Two years ago, Dilip was three times as old
as his son, and two years later, twice his age,
will be five times the age of his son..
Find their present ages
Answers
Let the present age of dilip sons be x years respectively.
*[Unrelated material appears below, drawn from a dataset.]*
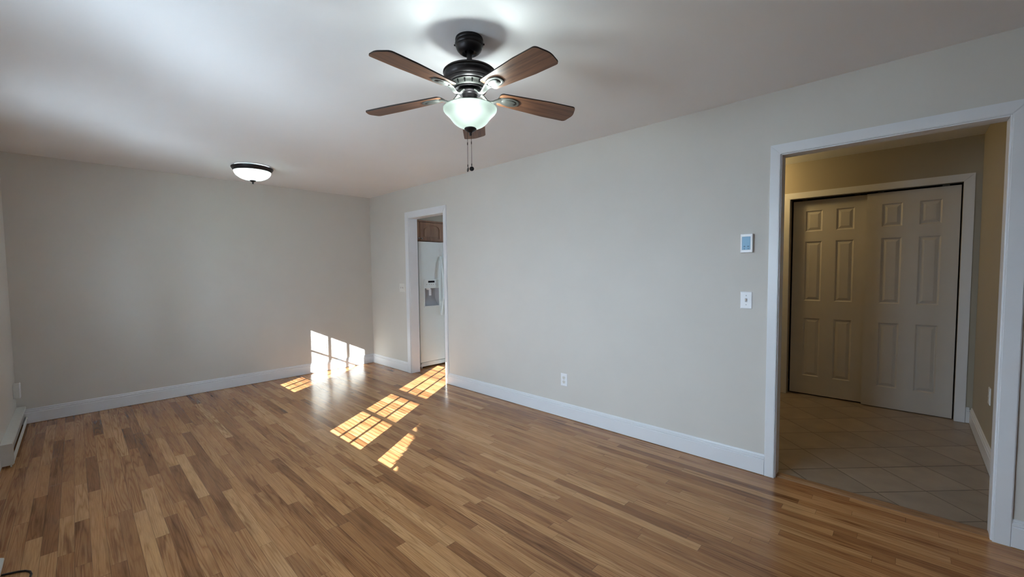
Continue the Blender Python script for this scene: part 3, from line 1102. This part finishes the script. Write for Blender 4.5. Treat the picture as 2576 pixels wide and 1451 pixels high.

According to the given condition,
Two year ago
Age of Dilip son = x - 2
Age of Dilip = 3(x - 2)
Age two year
Age of Dilip son = x + 2
Age of Dilip = 3(x - 2) + 4
3x - 6 + 4
= 3x - 2
The Quetsion says that twice age of his will be equal to five times the age of his son
Therefore,
2 time the age of Dilip = 5 times the age of his son
2(3x - 2) = 5(x + 2)
6x - 4 = 5x + 10
6x - 5x = 10 + 4
x = 14
Therefore, the present age of Dilip son is 14 years.
Substituting x = 14
3(x - 2)
3(14 - 2)
3(12)
36
Therefore, the present age of Dilip is 36 years.
Answer :-
38 years and 14 years are present ages of Dilip and his son respectively.
Solution :-
Let the present age od Dilip be 'x' years and let the present age of his son be 'y' years
Two years ago :-
Age of Dilip = (x - 2) years
Age of his son = (y - 2) years
Given
Age of Dilip 2 years ago = 3 times the age of his son two years ago
⇒ (x - 2) = 3(y - 2)
⇒ x - 2 = 3y - 6
⇒ x - 3y = - 6 + 2
⇒ x - 3y = - 4 --eq(1)
Two years later :-
Age of Dilip = (x + 2) years
Age of his son = (y + 2) years
Given
Twice the age of Dilip two years later = Five times the age of his son two years later
⇒ 2(x + 2) = 5(y + 2)
⇒ 2x + 4 = 5y + 10
⇒ 2x - 5y = 10 - 4
⇒ 2x - 5y = 6 --eq(2)
Multiply eq(1) by 2
⇒ 2(x) - 3y(2) = - 4(2)
⇒ 2x - 6y = - 8 ---eq(3)
Subtracting eq(2) from eq(4)
⇒ 2x - 6y - (2x - 5y) = - 8 - 6
⇒ 2x - 6y - 2x + 5y = - 14
⇒ - y = - 14
⇒ y = 14
i.e Son's present age = 14 years
Substitute y = 14 in eq(1)
⇒ x - 3y = - 4
⇒ x - 3(14) = - 4
⇒ x - 42 = - 4
⇒ x = - 4 + 42
⇒ x = 38
i.e Dilip's present age = 38 years
Therefore 38 years and 14 years are present ages of Dilip and his son respectively.